Just the News reported Wednesday on the growing outcry among legal experts against perceived Justice Department strong-arm tactics targeting skeptics of the 2020 presidential election outcome and other critics of the Biden administration.

An architect of Trump administration trade policy, Navarro produced in an unofficial capacity a three-part report questioning the "fairness and integrity" of the 2020 presidential election.

Navarro was publicly arrested by FBI agents at Reagan National Airport just outside Washington, D.C. last month on misdemeanor charges that he acted in contempt of Congress by defying a subpoena from House Democrats' committee investigating the Jan. 6 Capitol riot.

According to Navarro, federal agents put him in handcuffs, leg irons, strip-searched him, denied him a chance to call his lawyer, and deprived him of food and water. The Justice Department has said those claims are false.

At a hearing in Navarro's case on Friday, U.S. District Court Judge Amit Mehta indicated he agreed federal agents used unnecessary force against the former White House official, Politico reported.

"It is curious ... at a minimum why the government treated Mr.
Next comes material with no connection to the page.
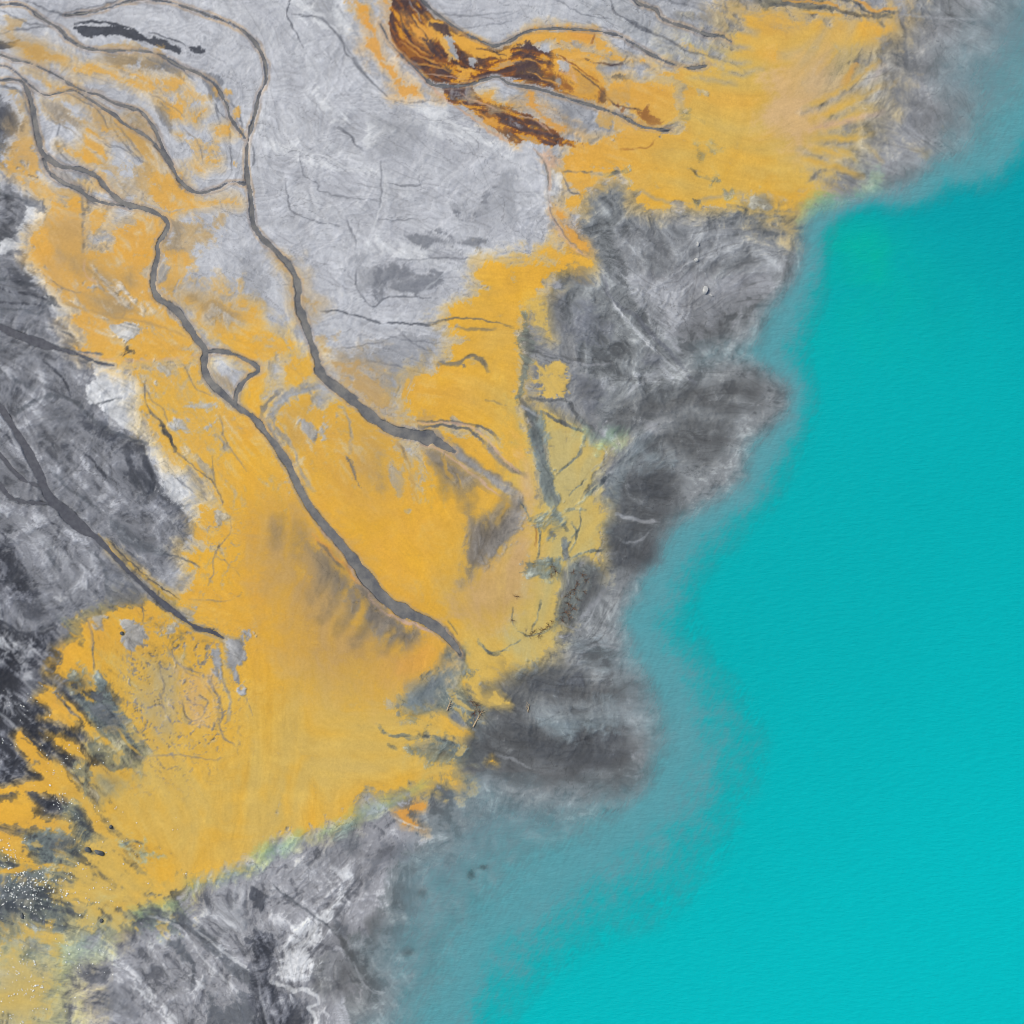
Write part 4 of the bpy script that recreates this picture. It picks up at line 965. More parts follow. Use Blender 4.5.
S E 1.2 .8 .8 @0,620 690,100 700,160 760,200 815,215
S E 1.2 .8 .8 @0,620 730,320 740,370 770,402 812,380 832,330 800,300
S E 1.4 .8 .8 @0,620 830,230 870,300 890,370 880,440 910,480 940,500
S E 1.1 .8 .7 @0,620 870,440 840,430 800,408
S E 1.1 .8 .7 @0,620 950,280 985,320 1010,380
S E 1.2 .8 .6 @0,620 640,180 660,260 650,330 690,420
S E 1 .8 .6 @0,620 600,540 720,540 860,560
P M 3.5 .95 .95 .18 @0,620 920,80 1000,40 995,150 950,200 975,285 930,240 905,150
P M 3 .85 .9 .18 @0,620 845,120 882,115 882,245 855,190
S M 3 1.2 .7 @0,620 900,240 920,320 915,390
P U 7 1 .8 .3 @0,620 495,885 580,888 665,940 640,965 560,970 500,930
S Q 2 1 .8 @0,620 480,895 530,885 570,890
S D 1.6 .8 .8 @0,620 440,815 458,835
P M 12 1 .5 .35 610,235 640,212 720,216 780,222 785,262 750,300 700,330 660,330 620,290
P G 14 1 .6 .35 890,40 960,20 1060,30 1060,120 960,140 900,180 850,186 850,150 900,120
P M 12 1 .65 .35 798,94 812,70 840,54 892,46 900,62 880,86 850,94 825,98
P E 8 1 .5 .35 830,96 850,84 872,80 866,96 845,108
S O 4 3 .7 842,84 850,74 856,66
S P 4 3 .7 872,80 880,70 884,66
S Y 3 2 .7 818,74 828,60 836,52
S Y 3 2 .7 858,120 870,114 878,110
P T 16 1 .55 .35 800,90 850,110 840,150 800,160 770,130
P P 14 1 .4 .35 770,90 810,100 800,150 760,140
S Y 3 3 .5 850,138 868,146 882,162
S Y 2.4 3 .5 830,142 848,152 858,160
S E 2 2 .6 806,182 822,172 840,166
P V 8 1 .5 .35 800,205 815,195 840,192 860,196 840,208 815,218
P V 7 1 .5 .35 866,172 880,166 890,176 876,184
P T 10 1 .5 .35 @0,0 230,880 340,860 360,1000 330,1100 230,1080
P E 8 1 .45 .35 @0,256 250,-10 330,0 400,60 480,90 530,60 560,120 460,140 380,110 300,60
P E 8 1 .4 .35 @0,256 330,150 460,150 560,220 460,260 380,210
P E 7 1 .45 .35 @0,256 680,130 780,140 880,180 960,240 900,250 800,210
P T 9 1 .45 .35 @0,0 330,420 420,430 480,560 440,560 360,470
P E 6 1 .45 .35 @0,0 430,220 560,230 680,250 680,290 560,270 440,250
P T 9 1 .5 .35 @0,0 60,440 140,540 160,660 60,660 30,620
P T 9 1 .4 .35 @0,256 160,0 260,20 300,140 240,160 180,80
P E 7 1 .4 .35 @0,0 500,460 560,460 630,560 560,540
S E 2.4 1.5 .6 @0,0 330,760 340,880 336,1010
S P 1.4 1 .6 @0,256 345,20 350,80 400,110
S Z 1.6 1 .6 @0,0 560,800 620,830 680,850 740,840
S E 7 4 .7 @0,0 110,385 145,500 165,590 200,650
S E 8 4 .6 @0,0 190,680 260,710 320,750 360,790
S M 5 3 .6 @0,0 230,640 300,690 380,720
P E 10 1 .5 .35 @0,256 860,480 930,470 960,540 950,590 900,540
P T 10 1 .5 .35 @256,256 320,430 420,415 520,590 560,660 420,570
P F 12 1 .8 .35 @256,512 60,20 110,30 120,200 60,180
P F 10 1 .8 .35 @256,512 170,60 230,120 260,260 200,240
P M 9 1 .7 .35 @256,512 420,400 520,430 620,470 670,490 600,540 520,520
P E 7 1 .7 .35 @256,512 330,300 390,300 440,390 400,390
S Y 6 4 .6 @256,512 560,540 590,490
S Y 5 4 .5 @256,512 470,470 500,430
S Y 5 3 .6 @256,512 330,340 370,290
S O 2.4 1 .9 @256,512 225,90 290,150 330,190 380,250 430,300
S P 2 1 .9 @256,512 440,300 470,360 520,405 580,430 640,450 690,475 730,510
S Y 3 1 .95 @256,512 715,485 738,515 745,560
S A 2 1 .6 @256,512 250,120 300,170 350,230
P h 9 1 .9 .35 @256,512 365,285 440,305 480,375 560,435 660,488 620,540 570,530 520,510 440,430
P h 8 1 .5 .35 @256,512 200,120 250,140 330,230 380,300 350,330 270,260
S h 9 8 .4 @256,512 300,180 270,260 230,340
S h 9 8 .4 @256,512 350,240 320,330 270,420
S h 8 7 .45 @256,512 410,320 380,400 330,470
S h 8 7 .5 @256,512 480,390 450,450 400,520
S h 8 7 .5 @256,512 560,450 540,510 510,550
S h 7 6 .45 @256,512 620,490 600,540
S h 10 8 .35 @256,512 90,40 85,120
S h 10 8 .3 @256,512 180,60 170,160
S Y 5 4 .6 @256,512 440,360 400,440
S Y 5 4 .6 @256,512 540,470 500,540
P Y 6 1 .8 .35 @256,512 640,540 690,520 740,530 720,590 640,620
P O 8 1 .45 .35 @256,512 560,580 700,520 740,560 660,640 560,660
P h 9 1 .65 .35 @420,400 205,420 225,500 290,450 330,400 395,420 395,500 340,580 260,650 190,700 200,560
S h 8 6 .4 @420,400 120,260 150,340 170,420
S h 8 6 .4 @420,400 60,230 90,300 100,380
S h 8 6 .4 @420,400 200,320 215,400
S D 1.1 .8 .65 @0,0 400,380 430,400 470,412 560,440
S D 1.1 .8 .65 @0,0 100,335 150,380 180,390
S D 1 .8 .6 @0,0 120,350 110,420 130,470
S D 1.1 .8 .6 @0,0 390,560 440,590 500,602 560,650
S D 1.1 .8 .6 @0,0 260,370 320,400 400,450 440,520
S D 1.1 .8 .6 @0,0 700,240 740,290 780,330
S D 1.1 .8 .6 @0,0 830,390 860,430 880,480
S D 1.1 .8 .6 @0,0 580,230 640,260 700,300
S D 1.4 .8 .7 @0,0 1010,580 1022,640 1000,690
S D 1.1 .8 .6 @0,0 60,75 130,100 200,105
S E 1.4 .8 .6 @0,0 450,480 520,560 580,640
S E 1.4 .8 .6 @0,0 200,480 280,520 330,560
S E 1.2 .8 .6 @0,0 600,380 680,420 740,470
S E 1.2 .8 .6 @0,0 740,520 800,580 820,660
S E 1.2 .8 .6 @0,256 180,80 260,130 330,150
S E 1.2 .8 .6 @0,256 560,470 600,560 660,620 680,700
S E 1.2 .8 .6 @0,256 740,440 780,520 850,560
S E 1.2 .8 .6 @0,256 880,640 920,760 990,860
S d 2 1 .75 @0,256 -10,120 60,150 150,160 200,190
S d 1.6 1 .7 @0,256 -10,190 80,190 180,200
S d 1.6 1 .7 @0,256 180,420 260,500 290,560
S d 2 1 .7 @0,256 -10,680 40,720 70,800
S d 2 1 .7 @0,256 300,760 360,800 420,880 470,960
P d 6 .66 .8 .25 @0,256 480,860 620,840 700,960 760,1040 620,1000
P d 5 .62 .8 .25 @0,256 20,40 140,70 200,150 120,150 40,110
P d 8 .7 .85 .25 @0,512 -20,200 80,220 160,340 240,420 160,440 60,400 -20,340
S d 2 1 .8 @0,512 -10,60 60,140 110,240
S d 1.6 1 .7 @0,512 180,30 240,60 230,110
P I 16 1 .6 .35 690,70 800,18 868,36 850,140 760,185 680,150
P P 14 1 .4 .35 770,70 830,40 850,90 800,150 760,120
S M 5 5 .55 888,66 855,86 825,104 800,112
S M 5 5 .55 884,94 852,108 826,120
S M 4 5 .5 874,116 845,128 822,134
S M 4 5 .5 866,142 836,144 812,140
S M 5 5 .5 850,162 822,158 800,150
S M 5 5 .5 836,182 812,172
S Y 3 4 .7 806,108 848,86 878,62
S Y 3 4 .7 812,120 852,102 884,84
S P 3 4 .7 812,128 850,120 882,112
S Y 3 4 .7 808,140 845,138 874,134
S Y 3 4 .6 802,158 836,166 862,176
S M 3 4 .5 722,18 742,30 758,34
S M 3 4 .5 716,38 738,48 752,48
S M 3 4 .5 712,54 734,62 750,62
S M 3 4 .5 724,74 744,74 760,70
S M 2.5 4 .45 690,78 712,80 735,84
S M 2 3 .5 640,190 660,200 690,204
S M 2 3 .5 700,200 720,196 745,192
P g 5 .7 .8 .25 748,206 752,194 768,190 776,202 770,212
S Q 1.6 1.2 .5 690,168 700,176 712,180
S N 1.2 .7 .8 @256,0 570,60 600,130 640,200
S N 1.2 .7 .8 @256,0 600,40 650,110 700,170
S O 1.2 .7 .8 @256,0 580,170 660,230 740,260
S O 1.2 .7 .8 @256,0 560,120 620,180 700,230
S O 1.2 .7 .7 @256,0 640,260 720,270 800,300
S P 1 .7 .7 @256,0 680,300 760,310 840,320
S N 1.2 .7 .8 @256,0 880,200 940,210 1000,230
S N 1.4 .7 .8 @512,0 20,210 80,230 160,250
S O 1.2 .7 .8 @512,0 10,240 90,250 150,290
S O 1.2 .7 .8 @512,0 60,290 130,320 200,350
S R 1.2 .7 .8 @512,0 180,220 260,270 340,330
S N 1.2 .7 .7 @512,0 240,270 320,330 370,380
S P 1.2 .7 .7 @512,0 20,470 90,480 160,540
S O 1.2 .7 .8 @256,0 800,400 880,450 980,510
S P 1.2 .7 .7 @256,0 820,380 880,410 960,440
S N 1.2 .7 .7 @512,0 390,400 440,430 520,440
P U 14 1 .30 .35 534,420 600,430 606,520 590,570 560,640 520,668 505,640 540,560
P B 9 1 .5 .35 600,650 640,660 662,700 650,720 610,690
P B 10 1 .55 .35 600,700 655,712 660,735 610,726
P G 12 1 .5 .35 630,600 650,640 660,700 668,760 640,770 640,700 618,640
P M 10 1 .4 .35 862,70 900,60 930,90 920,140 890,180 850,180 870,130
'''
for ln in GROUND.strip().splitlines():
    ln = ln.split('#')[0].split(None)
    if not ln: continue
    if ln[0] == 'P': patch(ln[1], float(ln[2]), float(ln[3]), float(ln[4]), float(ln[5]), pts(' '.join(ln[6:])))
    elif ln[0] == 'S': stroke(ln[1], float(ln[2]), float(ln[3]), float(ln[4]), pts(' '.join(ln[5:])))
    elif ln[0] == 'X':     # vein network inside an outline
        P = pts(' '.join(ln[3:])); sl = box(P, 20); d, _ = seg_d([p[:2] for p in P], U[sl], V[sl], True)
        a = float(ln[2]) * NET[sl] * ss(-22, 16, d + 10 * MARB[sl]); COL[sl] += (PAL[ln[1]] - COL[sl]) * a[..., None]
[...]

Navarro's arrest in the way it did," said Mehta. "It is a federal crime, but it is not a violent crime."

Mehta said it was baffling that prosecutors didn't simply tell Navarro he was going to be charged and let him walk into an FBI office.

"It is a surprise to me that self-surrender was not offered," said the judge, who didn't demand an explanation from prosecutors.

One of Navarro's lawyers, John Irving, a formal federal prosecutor, expressed concern about the conduct of the FBI and the Justice Department toward his client in a statement to Just the News."Why would you put a 72-year-old man with no criminal record in leg irons in a public arrest at an airport over a misdemeanor offense, especially when he literally lives across the street from the FBI headquarters building and had been in contact with an FBI agent two days earlier to be cooperative?" asked Irving. "This obviously is the kind of case where a defendant would be allowed to voluntarily surrender in court, rather than being the object of a public spectacle."